Jour 6 : lago di Garda
Réveil sous la pluie à Trento. Nous mettons le cap à l’ouest. Arrivés à l’extrémité nord du lago di Garda, nous nous apprêtons à suivre une piste cyclable qui longe le lac « suspendue au-dessus de l’eau ». Une merveille d’après ce que nous avons pu lire sur divers sites. Mais la piste est fermée après quelques centaines de mètres. Il faut donc improviser en grimpant de petites routes dans les falaises avoisinantes. Une ascension difficile mais magnifique qui nous mène au lago di Ledro.
Puis une longue et belle descente jusqu’à Storo, où nous dormons à l’hôtel Barambana. Un témoin d’une époque glorieuse, qui nous est racontée par la tenancière octogénaire: à son apogée, dans les années 80, l’établissement était un lieu incontournable de la vie nocturne locale. Nos vélos ont ainsi le privilège de dormir dans l’ancienne discothèque, à laquelle on accédait par un improbable tunnel en arc de cercle.
Jour 7 : Bergamo
L’été est de retour, il fait très chaud. Et le relief est bien plus exigeant que ce que laissait présager la carte. Nous passons par les lacs d’Idro et d’Iseo. A Iseo, après avoir réparé une crevaison, nous filons jusqu’à Chiuduno dans la banlieue de Bergamo. Un peu moins de 10 km à toute vitesse dans le trafic dense de la fin de journée, pour attraper un train qui nous mènera au centre ville. C’est sportif mais nous y arrivons à temps, avec même quelques minutes d’avance.
Jour 8 : Ticino
Nous reprenons le train pour sortir de Bergamo et nous rendre à Lecco, au sud-est du lago di Como. L’objectif est de suivre la rive du lac vers le nord jusqu’au très touristique village de Bellagio, puis revenir vers le sud jusqu’à Como. L’étape débute par deux tunnels sur une route assez fréquentée. La signalisation locale ne nous permet pas de comprendre si les tunnels sont ou non autorisés aux vélos. Nous sommes perplexes mais décidons finalement de nous lancer (voyant que d’autres cyclistes le font). Arrivés à Como, nous entrons en Suisse par la douane de Chiasso. Il fait très chaud et nous buvons une bière sur la terrasse du Moka Efti, stamm de jeunesse de mes compagnes de voyage.

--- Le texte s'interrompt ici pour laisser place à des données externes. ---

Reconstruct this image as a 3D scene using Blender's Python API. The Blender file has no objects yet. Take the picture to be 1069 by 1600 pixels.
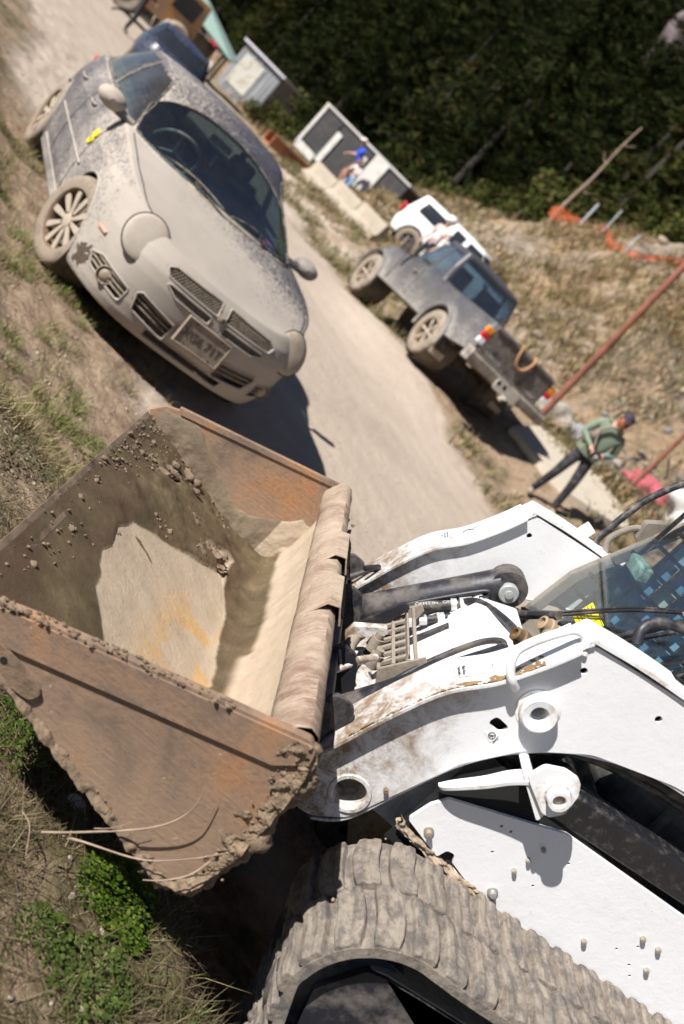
import bpy, bmesh, math, random
import numpy as np
from mathutils import Vector, Matrix, noise as mnoise
from mathutils.geometry import tessellate_polygon
R = math.radians
random.seed(7)
rng = np.random.default_rng(11)
sc = bpy.context.scene
C = sc.collection

# ------------------------------------------------------------------ camera, light, exposure
ROLL, PITCH, EYE = R(45.5), R(14.5), 1.84
up_c = Vector((math.sin(ROLL) * math.cos(PITCH), -math.cos(ROLL) * math.cos(PITCH), -math.sin(PITCH)))
fw_c = Vector((0, 0, 1)) - up_c * up_c.z
fw_c.normalize()
rt_c = fw_c.cross(up_c)
cam = bpy.data.cameras.new('camera')
camo = bpy.data.objects.new('camera', cam)
C.objects.link(camo)
m = Matrix((rt_c, fw_c, up_c)).to_4x4()            # camera (x right, y down, z forward) -> world
flip = Matrix.Diagonal((1, -1, -1, 1))
camo.matrix_world = Matrix.Translation((0, 0, EYE)) @ m @ flip
cam.sensor_fit = 'VERTICAL'
cam.sensor_height = 36
cam.lens = 35.0
cam.clip_start = 0.05
cam.clip_end = 2000
cam.dof.use_dof = True
cam.dof.focus_distance = 2.6
cam.dof.aperture_fstop = 2.7
sc.camera = camo
sc.render.resolution_x, sc.render.resolution_y = 684, 1024

SUN = Vector((-0.94, -0.77, 0.98)).normalized()     # towards the sun
sl = bpy.data.lights.new('sun', 'SUN')
sl.energy = 4.9
sl.angle = R(0.5)
sl.color = (1.0, 0.965, 0.925)
so = bpy.data.objects.new('sun', sl)
C.objects.link(so)
so.rotation_euler = (-SUN).to_track_quat('-Z', 'Y').to_euler()
w = bpy.data.worlds.new('World')
sc.world = w
w.use_nodes = True
nt = w.node_tree
sky = nt.nodes.new('ShaderNodeTexSky')
sky.sky_type = 'NISHITA'
sky.sun_disc = False
sky.sun_elevation = math.asin(SUN.z)
sky.sun_rotation = math.atan2(SUN.x, SUN.y)
sky.altitude = 1800
sky.air_density = .75
sky.dust_density = .4
nt.links.new(sky.outputs[0], nt.nodes['Background'].inputs[0])
nt.nodes['Background'].inputs[1].default_value = 0.05
sc.view_settings.view_transform = 'Standard'
sc.view_settings.look = 'None'
sc.view_settings.exposure = 0.84
sc.view_settings.gamma = 1.0

# ------------------------------------------------------------------ helpers
def link(o, parent=None):
    C.objects.link(o)
    if parent is not None:
        o.parent = parent
    return o

def tag(o, label=None, cat=None, group=None, kind=None):
    if label: o['label'] = label
    if cat: o['category'] = cat
    if group: o['group'] = group
    if kind: o['kind'] = kind
    return o

def empty(name, loc, rz=0, label=None, cat=None, group=None):
    o = bpy.data.objects.new(name, None)
    o.empty_display_size = 0.1
    o.location = loc
    o.rotation_euler = (0, 0, rz)
    C.objects.link(o)
    return tag(o, label, cat, group)

def copy_tree(o, parent=None):
    c = o.copy()
    C.objects.link(c)
    c.parent = parent
    for ch in list(o.children):
        copy_tree(ch, c)
    return c

class MB:
    """collects shapes, builds ONE mesh object"""
    def __init__(s):
        s.v = []; s.f = []; s.mi = []
    def add(s, vs, fs, mi=0):
        b = len(s.v)
        s.v += [tuple(v) for v in vs]
        s.f += [tuple(i + b for i in f) for f in fs]
        s.mi += [mi] * len(fs)
        return s
    def box(s, c, d, rot=None, mi=0):
        M_ = rot if rot is not None else Matrix.Identity(3)
        vs = []
        for x in (-.5, .5):
            for y in (-.5, .5):
                for z in (-.5, .5):
                    vs.append(Vector(c) + M_ @ Vector((x * d[0], y * d[1], z * d[2])))
        return s.add(vs, [(0, 1, 3, 2), (4, 6, 7, 5), (0, 4, 5, 1), (2, 3, 7, 6), (0, 2, 6, 4), (1, 5, 7, 3)], mi)
    def beam(s, p0, p1, wy, wz, upv=(0, 0, 1), mi=0):
        p0, p1 = Vector(p0), Vector(p1)
        x = (p1 - p0).normalized()
        y = Vector(upv).cross(x).normalized()
        z = x.cross(y)
        rot = Matrix((x, y, z)).transposed()
        return s.box((p0 + p1) / 2, ((p1 - p0).length, wy, wz), rot, mi)
    def cyl(s, p0, p1, r0, r1=None, n=20, cap=True, mi=0):
        r1 = r0 if r1 is None else r1
        p0, p1 = Vector(p0), Vector(p1)
        ax = (p1 - p0).normalized()
        a = ax.orthogonal().normalized(); b = ax.cross(a)
        vs = []
        for p, r in ((p0, r0), (p1, r1)):
            for i in range(n):
                t = 2 * math.pi * i / n
                vs.append(p + a * math.cos(t) * r + b * math.sin(t) * r)
        fs = [(i, (i + 1) % n, n + (i + 1) % n, n + i) for i in range(n)]
        if cap:
            fs += [tuple(range(n))[::-1], tuple(range(n, 2 * n))]
        return s.add(vs, fs, mi)
    def lathe(s, p0, ax, prof, n=32, mi=0, a0=None):
        """prof: list of (distance along axis, radius)"""
        p0, ax = Vector(p0), Vector(ax).normalized()
        a = (Vector(a0) if a0 else ax.orthogonal()).normalized(); b = ax.cross(a)
        vs = []
        for d, r in prof:
            for i in range(n):
                t = 2 * math.pi * i / n
                vs.append(p0 + ax * d + a * math.cos(t) * r + b * math.sin(t) * r)
        fs = []
        for k in range(len(prof) - 1):
            for i in range(n):
                j = (i + 1) % n
                fs.append((k * n + i, k * n + j, (k + 1) * n + j, (k + 1) * n + i))
        return s.add(vs, fs, mi)
    def tube(s, pts, r, n=10, cap=True, mi=0, closed=False):
        pts = [Vector(p) for p in pts]
        N = len(pts)
        rs = r if isinstance(r, (list, tuple)) else [r] * N
        vs = []
        prev = None
        for i, p in enumerate(pts):
            if closed:
                d = pts[(i + 1) % N] - pts[i - 1]
            else:
                d = pts[min(i + 1, N - 1)] - pts[max(i - 1, 0)]
            d = d.normalized()
            a = d.orthogonal().normalized() if prev is None else (prev - d * prev.dot(d)).normalized()
            prev = a
            b = d.cross(a)
            for k in range(n):
                t = 2 * math.pi * k / n
                vs.append(p + a * math.cos(t) * rs[i] + b * math.sin(t) * rs[i])
        fs = []
        for i in range(N if closed else N - 1):
            i2 = (i + 1) % N
            for k in range(n):
                k2 = (k + 1) % n
                fs.append((i * n + k, i * n + k2, i2 * n + k2, i2 * n + k))
        if cap and not closed:
            fs += [tuple(range(n))[::-1], tuple(range((N - 1) * n, N * n))]
        return s.add(vs, fs, mi)
    def prism(s, outer, a0, a1, holes=(), axis='y', mi=0):
        """outline (p,q) in the plane across `axis`, extruded from a0 to a1"""
        def P(p, q, a):
            return {'y': (p, a, q), 'x': (a, p, q), 'z': (p, q, a)}[axis]
        loops = [list(outer)] + [list(h) for h in holes]
        flat = [p for l in loops for p in l]
        tris = tessellate_polygon([[Vector((p[0], p[1], 0)) for p in l] for l in loops])
        n = len(flat)
        vs = [P(p, q, a0) for p, q in flat] + [P(p, q, a1) for p, q in flat]
        fs = [tuple(t) for t in tris] + [tuple(i + n for i in t[::-1]) for t in tris]
        b = 0
        for l in loops:
            k = len(l)
            for i in range(k):
                j = (i + 1) % k
                fs.append((b + i, b + j, b + j + n, b + i + n))
            b += k
        return s.add(vs, fs, mi)
    def grid(s, P, mi=0, wrap=False):
        """P: array (n, m, 3)"""
        n, m_ = len(P), len(P[0])
        vs = [tuple(P[i][j]) for i in range(n) for j in range(m_)]
        fs = []
        for i in range(n - 1):
            for j in range(m_ if wrap else m_ - 1):
                j2 = (j + 1) % m_
                fs.append((i * m_ + j, i * m_ + j2, (i + 1) * m_ + j2, (i + 1) * m_ + j))
        return s.add(vs, fs, mi)
    def blob(s, c, r, seed=0, amp=.3, sub=1, mi=0, freq=1.7):
        bm = bmesh.new()
        bmesh.ops.create_icosphere(bm, subdivisions=sub, radius=1)
        rr = (r, r, r) if not isinstance(r, (list, tuple)) else r
        vs = []
        for v in bm.verts:
            k = 1 + amp * mnoise.noise(v.co * freq + Vector((seed * 3.7, seed * 1.3, seed)))
            vs.append((c[0] + v.co.x * rr[0] * k, c[1] + v.co.y * rr[1] * k, c[2] + v.co.z * rr[2] * k))
        bm.verts.index_update()
        fs = [tuple(v.index for v in f.verts) for f in bm.faces]
        bm.free()
        return s.add(vs, fs, mi)
    def build(s, name, mats, parent=None, bevel=0, seg=2, smooth=35, kind=None, recalc=True):
        me = bpy.data.meshes.new(name)
        me.from_pydata(s.v, [], s.f)
        if not isinstance(mats, (list, tuple)): mats = [mats]
        for m_ in mats: me.materials.append(m_)
        if len(mats) > 1:
            me.polygons.foreach_set('material_index', s.mi)
        if recalc:
            bm = bmesh.new(); bm.from_mesh(me)
            bmesh.ops.recalc_face_normals(bm, faces=bm.faces)
            bm.to_mesh(me); bm.free()
        if smooth:
            me.shade_smooth()
            me.set_sharp_from_angle(angle=R(smooth))
        o = bpy.data.objects.new(name, me)
        link(o, parent)
        if bevel:
            b = o.modifiers.new('bevel', 'BEVEL')
            b.width = bevel; b.segments = seg; b.limit_method = 'ANGLE'; b.angle_limit = R(40)
            b.use_clamp_overlap = True
        if kind: o['kind'] = kind
        return o

def np_mesh(name, V, F, mat, parent=None, smooth=True, kind=None):
    """V (n,3) array, F (m,k) array with k = 3 or 4"""
    me = bpy.data.meshes.new(name)
    k = F.shape[1]
    me.vertices.add(len(V)); me.vertices.foreach_set('co', V.astype(np.float32).ravel())
    me.loops.add(F.size); me.loops.foreach_set('vertex_index', F.astype(np.int32).ravel())
    me.polygons.add(len(F))
    me.polygons.foreach_set('loop_start', np.arange(0, F.size, k, dtype=np.int32))
    me.polygons.foreach_set('loop_total', np.full(len(F), k, dtype=np.int32))
    me.update(calc_edges=True)
    me.materials.append(mat)
    if smooth: me.shade_smooth()
    o = bpy.data.objects.new(name, me)
    link(o, parent)
    if kind: o['kind'] = kind
    return o

def add_col(o, name, arr):
    a = o.data.color_attributes.new(name, 'FLOAT_COLOR', 'POINT')
    a.data.foreach_set('color', np.asarray(arr, dtype=np.float32).ravel())

def circle(cx, cz, r, n=24, r2=None):
    return [(cx + r * math.cos(2 * math.pi * i / n), cz + (r2 or r) * math.sin(2 * math.pi * i / n)) for i in range(n)]

def roundpoly(pts, rad, n=5):
    """pts list of (x,z) or (x,z,r)"""
    out = []
    N = len(pts)
    for i in range(N):
        p = Vector(pts[i][:2]); a = Vector(pts[i - 1][:2]); b = Vector(pts[(i + 1) % N][:2])
        r = pts[i][2] if len(pts[i]) > 2 else rad
        da, db = (a - p), (b - p)
        la, lb = da.length, db.length
        da.normalize(); db.normalize()
        ang = da.angle(db)
        if r <= 0 or ang > math.pi - .05:
            out.append(tuple(p)); continue
        t = min(r / math.tan(ang / 2), la * .48, lb * .48)
        p0, p1 = p + da * t, p + db * t
        for k in range(n + 1):
            u = k / n
            q = p0 * (1 - u) ** 2 + p * 2 * u * (1 - u) + p1 * u * u
            out.append((q.x, q.y))
    return out

def smooth_path(pts, k=10):
    pts = [Vector(p) for p in pts]; out = []
    for i in range(len(pts) - 1):
        p0 = pts[max(i - 1, 0)]; p1 = pts[i]; p2 = pts[i + 1]; p3 = pts[min(i + 2, len(pts) - 1)]
        for u in range(k):
            t = u / k
            out.append(.5 * ((2 * p1) + (p2 - p0) * t + (2 * p0 - 5 * p1 + 4 * p2 - p3) * t * t + (3 * p1 - p0 - 3 * p2 + p3) * t ** 3))
    out.append(pts[-1])
    return out

def ss(x, a, b):
    t = np.clip((np.asarray(x, float) - a) / (b - a), 0, 1)
    return t * t * (3 - 2 * t)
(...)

Nous roulons enfin jusqu’à Meride, où nous sommes accueillis avec les honneurs chez les parents de Sabina (après avoir fait une petite halte chez son frère à Arzo pour boire un bianchino). Deuxième apéro, puis repas avec la famille de Sabina au grand complet. Mais sans Mary qui est partie voir sa maman à Lugano.

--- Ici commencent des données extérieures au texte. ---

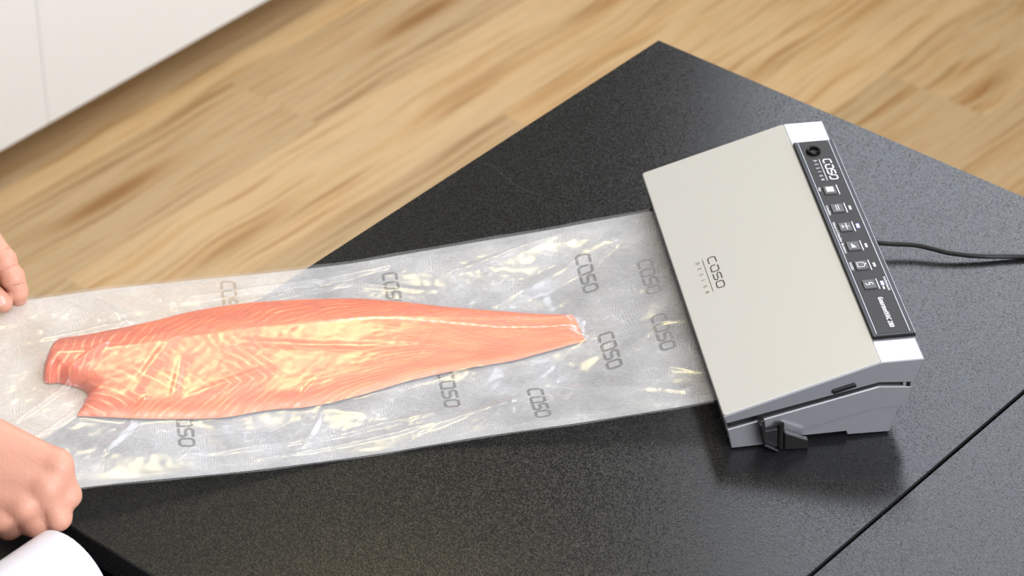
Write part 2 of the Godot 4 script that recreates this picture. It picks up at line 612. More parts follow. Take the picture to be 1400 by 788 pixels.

Le dimanche je me lève tôt, je croise un scorpion dans le salle de bain et je vais prendre le train à Mendrisio pour revenir à Genève via le tunnel du Saint-Gothard et Zurich.
Au compteur
Un magnifique périple: 742 km et 7520 m de dénivelé, du froid et des températures caniculaires, de la pluie, du vent et du soleil, beaucoup de rires et quelques larmes, deux crevaisons et une chute stupide.
La très bonne surprise du voyage: le réseau cyclable parfaitement balisé et entretenu en Autriche, dans la Haute Adige et le Trentin (ensuite ça ce gâte).